Yule Lads and Other Souvenirs of Iceland

Photo courtesy Saga Travels

Photo courtesy Saga Travels

My favorite souvenir from Iceland, besides this picture of me at Lake My’Vatn with the Bardabunga Volcano erupting in the background, is a little thing called a Jólasveinar – a Yule Lad.

The Jólasveinars, or Yule lads, are among the many mystical creatures that inhabit Iceland. About half of the 360,000 people who live on the island believe in the existence of “hidden people,” such as elves, trolls and Yule lads. Seriously.

Throughout much of the year, the 13 Yule lads live in their mountain home of Dimmuborgir near Lake My’Vatn. They are the children of a mean troll couple named Gryla and Leppaludi.

They don’t cause anyone much trouble most of the year. In fact, on the night of the summer solstice each year, the Yule lads invite visitors to their cave at Dimmuborgir for an evening of games and mischief. It’s a great time to visit Iceland and learn of their folklore.

Visiting the Yule Lads of Iceland

Yule lads of Iceland

This the area near Dimmuborgir where the Yule lads live most of the year. Photo by Diana Lambdin Meyer

Although it was not a midsummer night when my colleagues and I visited Dimmuborgir, we still walked along the trail, looking behind rocks and in the cave in hopes of encountering one of these hidden people. Alas, none surfaced.

But I loved their story and their names. Because they were born to mean, ugly trolls, the Yule lads are named for the mischievous tricks they play on those who are naughty. Door Slammer and Sausage Pilferer. Window Peeper and Curd Chutton. I don’t know what a Curd Chutton is, but I’m sure it’s not a good thing to be.

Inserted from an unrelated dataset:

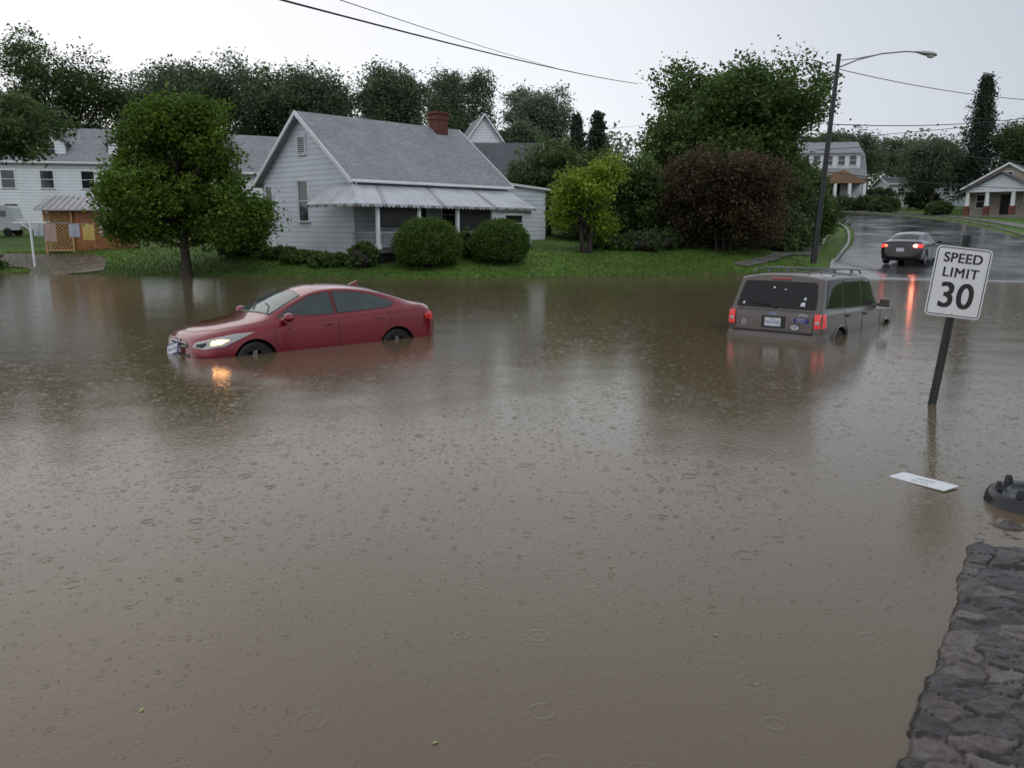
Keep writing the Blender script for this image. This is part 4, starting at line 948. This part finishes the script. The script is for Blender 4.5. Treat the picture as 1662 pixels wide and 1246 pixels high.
for k in range(46): t.box(0,.0035,-.6+k*.05,.010,.003,.014,1)
t.obj('post',[SGN,mat('post_hole',(.07,.07,.065),.6)],sg)
for dz in(-.35,.35):
    t=MB(); t.ell((0,-.036,zc+dz),(.010,.006,.010),10,6); t.obj('bolt',CHROME,sg,smooth=True)
# ---------------------------------------------------------------- street lamp
px,py=13.4,36.0; pz=g(px,py)
POLE=mat('dark_pole',(.022,.022,.024),.45,var=.25,vs=3)
sl=root('street_lamp','tall dark leaning street lamp pole with long arm','street lamp',(px,py,pz-.05),rot=(0,R(3.0),0))
t=MB(); t.tube([(0,0,-.4),(0,0,4),(0,0,8.75)],[.135,.115,.085],14); t.lathe([(.0,8.75),(.10,8.75),(.1,8.8),(0,8.84)],(0,0,0),'Z',14); t.tube([(0,-.14,.1),(0,-.12,7)],.025,6); t.obj('pole',POLE,sl,smooth=True)
ARM=mat('galvanised_arm',(.22,.225,.23),.4,metal=.6)
t=MB(); t.tube([(0,0,8.25),(.8,0,8.62),(1.8,0,8.92),(2.8,0,9.06),(3.35,0,9.06)],.03,8); t.tube([(0,0,8.55),(.8,0,8.68),(1.5,0,8.85)],.018,6); t.obj('arm',ARM,sl,smooth=True)
t=MB(); vs=[];fs=[]
secs=[(3.2,.04,.04,9.06),(3.35,.07,.06,9.05),(3.6,.15,.10,9.02),(3.85,.18,.11,9.0),(4.05,.14,.09,8.98),(4.15,.03,.03,8.98)]
for (x,wy_,wz,zc_) in secs:
    for k in range(12):
        a=2*math.pi*k/12; vs.append((x,wy_*math.cos(a),zc_+wz*math.sin(a)*(1 if math.sin(a)>0 else .7)))
for i in range(5):
    for k in range(12): fs.append((i*12+k,i*12+(k+1)%12,(i+1)*12+(k+1)%12,(i+1)*12+k))
fs+=[tuple(range(12)),tuple(range(71,59,-1))]
t.add(vs,fs); lh=t.obj('lamp_head',mat('lamp_head_grey',(.33,.34,.35),.4,metal=.3),sl,smooth=True)
t=MB(); t.ell((3.88,0,8.94),(.17,.12,.10),16,8); t.obj('lens',mat('lamp_refractor',(.5,.5,.48),.15),lh,smooth=True)
WIRE=mat('cable_black',(.015,.015,.016),.5)
def wire(a,b,sag,r_,label='overhead utility cable against the grey sky'):
    a=Vector(a);b=Vector(b); P=[a.lerp(b,t)+Vector((0,0,-sag*4*t*(1-t))) for t in np.linspace(0,1,25)]
    t=MB(); t.tube(P,r_,6); o=t.obj('utility_wire',WIRE,smooth=True); tag(o,label,'cable','overhead cables')
wire((-10.2,0,4.7),(9.4,63,12.4),.35,.022)
wire((-9.0,-2,4.6),(4.0,66,13.9),.2,.012)
top=Vector((13.86,36,pz+8.5))
wire(top+Vector((0,0,-.35)),(40,52,9.8),.7,.016)
wire(top+Vector((-.05,0,-2.6)),(44,58,11.2),.8,.02)
wire(top+Vector((-.1,0,-3.0)),(46,60,6.3),.5,.02)
wire(top+Vector((-.1,0,-4.6)),(46,62,4.9),.4,.018)
wire(top+Vector((0,0,-.5)),(6.0,62,9.0),.5,.010)
wire(top+Vector((-.05,0,-2.4)),(30,105,14.0),.8,.012)
wire((20,110,12.0),(90,80,17.0),1.2,.035)
wire((20,110,11.0),(90,80,15.2),1.2,.035)
# ---------------------------------------------------------------- floating things
fb=root('floating_board','white sign board floating flat on the floodwater','sign board',(3.345,6.24,.006),rot=(R(1.0),R(-1.5),R(-59)))
t=MB(); o1=rrect(.475,.205,.012,3); t.hexa([(a,b,.006) for a,b in o1],[(a,b,-.002) for a,b in o1]); t.obj('board',mat('board_white',(.74,.76,.79),.4,var=.08,vs=9),fb)
GT=mat('faded_ink',(.30,.30,.31),.6)
text_mesh('SMITH',.055,GT,fb,'lettering',Matrix.Translation((0.0,.03,.0075))@Matrix.Rotation(R(180),4,'Z'))
text_mesh('ZONES',.045,GT,fb,'lettering',Matrix.Translation((0.0,-.045,.0075))@Matrix.Rotation(R(180),4,'Z'))
PLS=mat('black_plastic',(.012,.013,.015),.28,var=.2,vs=6)
ft=root('floating_tub','upturned black plastic tub base with upright pegs','tub',(3.87,5.72,-.03),rot=(R(1),R(-2),R(15)))
t=MB(); t.lathe([(0,.125),(.12,.125),(.125,.132),(.24,.13),(.265,.118),(.28,.09),(.29,.03),(.30,.02),(.30,-.1)],(0,0,0),'Z',40)
t.obj('base',PLS,ft,smooth=True,angle=60)
for k in range(6):
    a=k*2*math.pi/6+.45; rr_=.20; M=Matrix.Rotation(a,3,'Z')
    t=MB()
    bot=[M@Vector((rr_+dx,dy,.11)) for dx,dy in((-.03,-.03),(.025,-.03),(.025,.03),(-.03,.03))]; tp=[M@Vector((rr_+dx*.5,dy*.5,.195)) for dx,dy in((-.03,-.03),(.025,-.03),(.025,.03),(-.03,.03))]
    t.hexa(tp,bot); o=t.obj('peg',PLS,ft); b_=o.modifiers.new('b','BEVEL'); b_.width=.006; b_.segments=2
lf=mat('fallen_leaf',(.35,.38,.12),.5)
for i,(x,y) in enumerate([(-3.1,3.3),(-1.6,3.1),(1.05,3.75),(-.3,2.9),(.6,4.6),(-2.2,5.1)]):
    t=MB(); t.add([(0,0,.0),(.012,.008,.003),(.03,0,.004),(.012,-.008,.002)],[(0,1,2,3)]); o=t.obj('floating_leaf',lf,fix=False); o.location=(x,y,.004); o.rotation_euler=(0,0,i*1.3); tag(o,'tiny pale leaf floating on the muddy water','leaf','floating leaves')
# ---------------------------------------------------------------- stone bank
gxs=np.arange(-.9,5.2,.0125); gys=np.arange(-.5,5.9,.0125)
X,Y=np.meshgrid(gxs,gys)
def vn(X,Y,s,seed):
    r_=np.random.default_rng(seed); T_=r_.uniform(0,1,(256,256)); x=X*s+50;y=Y*s+50
    xi=np.floor(x).astype(int);yi=np.floor(y).astype(int);fx=x-xi;fy=y-yi; fx=fx*fx*(3-2*fx);fy=fy*fy*(3-2*fy)
    q=lambda a,b:T_[a%256,b%256]
    return (q(xi,yi)*(1-fx)+q(xi+1,yi)*fx)*(1-fy)+(q(xi,yi+1)*(1-fx)+q(xi+1,yi+1)*fx)*fy-.5
r=np.random.default_rng(3); cxs=[];cys=[]
j=0; yy=-.8
while yy<6.2:
    x=-1.2+(.1 if j%2 else 0)
    while x<5.6:
        w_=r.uniform(.10,.36); cxs.append(x+r.uniform(-.05,.05)); cys.append(yy+r.uniform(-.06,.06)); x+=w_
    yy+=.135; j+=1
cxs=np.array(cxs);cys=np.array(cys)
def edge_in(x,y):
    xl=np.interp(y,[-1,0,2.6,3.4,4.25,5,6],[-1.18,-.47,1.38,1.96,2.55,3.02,3.6])
    return (x-xl)*.85
wx=X+.05*vn(X,Y,6,11)+.03*vn(X,Y,19,12); wy_=Y+.05*vn(X,Y,6,13)+.03*vn(X,Y,19,14)
F1=np.full(X.shape,9.);F2=np.full(X.shape,9.);ID=np.zeros(X.shape,int)
for i in range(len(cxs)):
    d=np.sqrt(((wx-cxs[i])*.72)**2+((wy_-cys[i])*1.1)**2)
    m1=d<F1; F2=np.where(m1,F1,np.minimum(F2,d)); ID=np.where(m1,i,ID); F1=np.where(m1,d,F1)
hs=r.uniform(-.004,.009,len(cxs)); tx=r.normal(0,.03,len(cxs)); ty=r.normal(0,.03,len(cxs))
low=r.uniform(0,1,len(cxs))<.18
hs=np.where(low,-.009,hs)
e_=np.clip((F2-F1-.002)/.008,0,1); e_=e_*e_*(3-2*e_)
Z=.022+e_*(hs[ID]+.008+tx[ID]*(X-cxs[ID])+ty[ID]*(Y-cys[ID]))
Z+=(.006*vn(X,Y,9,1)+.008*vn(X,Y,22,2)+.007*vn(X,Y,48,4))*(.55+.45*e_)+.018*vn(X,Y,2.2,5)
ei=edge_in(X,Y)+.035*vn(X,Y,7,21)+.05*vn(X,Y,3,22)
Z=Z-np.clip(.02-ei,0,.03)*.8-np.clip(-.01-ei,0,1)*2.0
Z=Z-np.clip(Y-4.15,0,2)*.030+.025*vn(X,Y,4,31)*np.clip(Y-3.9,0,1)
Z=np.maximum(Z,-.5)
nx_,ny_=len(gxs),len(gys); V=np.stack([X.ravel(),Y.ravel(),Z.ravel()],1)
i=(np.arange(nx_-1)[None,:]+np.arange(ny_-1)[:,None]*nx_).ravel(); F_=np.stack([i,i+1,i+1+nx_,i+nx_],1)
zf=Z.ravel()[F_].max(1); F_=F_[zf>-.3]
stm=mat('wet_stone',(.045,.036,.034),.30,var=.3,vs=9,bump=.004,bs=50,roughvar=.22,spec=.5)
nt=stm.node_tree; b=nt.nodes['Principled BSDF']; at_=nt.nodes.new('ShaderNodeAttribute'); at_.attribute_name='tint'
cr=nt.nodes.new('ShaderNodeValToRGB'); ee=cr.color_ramp.elements; ee[0].color=(.014,.011,.010,1); ee[1].color=(.12,.10,.09,1); x2=cr.color_ramp.elements.new(.45); x2.color=(.042,.033,.029,1); x3=cr.color_ramp.elements.new(.7); x3.color=(.07,.05,.04,1)
nn=nt.nodes.new('ShaderNodeTexNoise'); nn.inputs['Scale'].default_value=26; nn.inputs['Detail'].default_value=8
tc=nt.nodes.new('ShaderNodeTexCoord'); nt.links.new(tc.outputs['Object'],nn.inputs['Vector'])
nt.links.new(math_node(nt,'ADD',at_.outputs['Fac'],math_node(nt,'MULTIPLY',math_node(nt,'SUBTRACT',nn.outputs['Fac'],.5),1.0)),cr.inputs[0]); nt.links.new(cr.outputs[0],b.inputs['Base Color'])
me=np_mesh('stone_bank',V,F_,[stm],smooth=True)
tn=r.uniform(.1,.95,len(cxs))[ID]*(.12+.88*e_); at2=me.attributes.new('tint','FLOAT','POINT'); at2.data.foreach_set('value',tn.ravel().astype(np.float32))
sb=link('stone_bank',me); tag(sb,'bank of dark wet rough stones at the water edge','stone wall')
# ---------------------------------------------------------------- sky, light, camera
W_=bpy.data.worlds.new('World'); scene.world=W_; W_.use_nodes=True; nt=W_.node_tree; bg=nt.nodes['Background']
sky=nt.nodes.new('ShaderNodeTexSky'); sky.sky_type='NISHITA'; sky.sun_disc=False; sky.sun_elevation=R(35); sky.sun_rotation=R(-30); sky.dust_density=3
tc=nt.nodes.new('ShaderNodeTexCoord'); sp=nt.nodes.new('ShaderNodeSeparateXYZ'); nt.links.new(tc.outputs['Generated'],sp.inputs[0])
mr=nt.nodes.new('ShaderNodeMapRange'); mr.interpolation_type='SMOOTHSTEP'; mr.inputs[1].default_value=-.05; mr.inputs[2].default_value=.75; nt.links.new(sp.outputs[0],mr.inputs[0])
nz=nt.nodes.new('ShaderNodeTexNoise'); nz.inputs['Scale'].default_value=2.2; nz.inputs['Detail'].default_value=4; nt.links.new(tc.outputs['Generated'],nz.inputs['Vector'])
mx=nt.nodes.new('ShaderNodeMix'); mx.data_type='RGBA'; mx.inputs['A'].default_value=(7.1,7.3,7.75,1); mx.inputs['B'].default_value=(4.0,4.4,5.0,1)
fac=math_node(nt,'ADD',mr.outputs[0],math_node(nt,'MULTIPLY',math_node(nt,'SUBTRACT',nz.outputs['Fac'],.5),.35))
nt.links.new(fac,mx.inputs['Factor']); mx.clamp_factor=True
mz=nt.nodes.new('ShaderNodeMapRange'); mz.inputs[1].default_value=0; mz.inputs[2].default_value=.9; mz.inputs[3].default_value=1.12; mz.inputs[4].default_value=.76; nt.links.new(sp.outputs[2],mz.inputs[0])
vm=nt.nodes.new('ShaderNodeVectorMath'); vm.operation='SCALE'; nt.links.new(mx.outputs['Result'],vm.inputs[0]); nt.links.new(mz.outputs[0],vm.inputs['Scale'])
m2=nt.nodes.new('ShaderNodeMix'); m2.data_type='RGBA'; m2.inputs['Factor'].default_value=.92; nt.links.new(sky.outputs[0],m2.inputs['A']); nt.links.new(vm.outputs[0],m2.inputs['B'])
nt.links.new(m2.outputs['Result'],bg.inputs['Color']); bg.inputs['Strength'].default_value=.122
sl_=bpy.data.lights.new('sun','SUN'); sl_.energy=.5; sl_.angle=R(25); sl_.color=(1,.97,.93); so_=link('sun',sl_); so_.rotation_euler=(R(50),0,R(30))
cam=bpy.data.cameras.new('camera'); cam.sensor_width=36; cam.lens=36*1300/1662; cam.clip_end=2000; cam.clip_start=.05
co=link('camera',cam); co.location=(0,0,2.05); co.rotation_euler=(R(90-11.2),0,0); scene.camera=co
scene.view_settings.view_transform='Standard'; scene.view_settings.look='None'; scene.view_settings.exposure=0
print('faces',sum(len(o.data.polygons) for o in scene.objects if o.type=='MESH'))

Bowl Licker and Spoon Licker are my favorites. I have no problem believing in mystical creatures who prefer to lick to cake batter from a bowl and spoon!

Christmas Traditions in Iceland

Yule Lads of Iceland

My little Yule Lad, “Candle Begger,” at home in Kansas City.

During the holiday season, the children of Iceland and others who believe in these hidden creatures leave an empty shoe by the window each night in hopes that the Yule lads will leave treats. If the children have been bad, not only will their doors mysteriously slam or their sausage disappear, a potato will fill the empty shoe in the morning.

I purchased a replica of the Yule lad known as Candle Begger. I suppose if I am naughty, he will snuff out my candle, but so far, he has simply adorned the cabinet in my living room along with other Christmas decorations, causing no trouble at all.

I wanted to buy the entire set of 13 Yule lads, along with the accompanying Yule cat, but not only would my credit card freak out, my luggage would not accommodate the purchase. Yet another reason to return to Iceland very soon.